The Word in the Wilderness
Malcolm Guite
This was my Lenton devotional reading each morning, in which Malcolm selected a poem for each day, and wrote a reflection on that poem. I so deeply enjoyed this book, and every poem he selected (some poems were his own, and others were my favourites like Gerard Manley Hopkins, George Herbert, Dante, Milton, and a few lovely modern poets). It started my morning off with exactly what I needed - a wonderful poem to make me think, and a short reflection to help me go deeper with the poet and the poem. I was truly sad when this book ended.

City Guide, London
Cereal Magazine
Feeling the loss of my trip to England in March-April, I started reading this beautiful guide book before everything fell apart in the world. It is a sleek, modern guide of a few of the charming places in London, from bookshops (Daunt Books!) to cafes, to museums, the book also shares some of the stories of designers who call London home, and what they love about such a multi-cultural vast city with its own smaller, distinct neighborhoods that each tell their own fascinating story. The photographs are beautiful and artistic, and it's a refreshing, minimal spin on a guidebook. It is a curated guidebook.

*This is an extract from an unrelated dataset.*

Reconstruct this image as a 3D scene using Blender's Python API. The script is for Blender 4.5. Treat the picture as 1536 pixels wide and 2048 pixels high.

Before the Coffee Gets Cold
Toshikazu Kawaguchi
This little Japanese story charmed me. It is about a little basement coffee shop down a side alley in Tokyo. It has been there for more than 100 years. In this tiny cafe, if you sit in a particular chair and have the coffee poured out for you at the table, you will travel back in time to a time of your choosing. But there are rules you must abide by: you cannot leave the chair, nothing you say or do can change the present, and you must drink the whole cup of coffee before it gets cold. So, there is a time limit. There are consequences if you do not drink the coffee before it gets cold. This is the tale of those who chose to go back in time for a particular reason - to see a loved one, to receive a letter, to see a child, etc. The stories are touching, and the characters are charming. And I wanted to drink coffee the whole time I read it.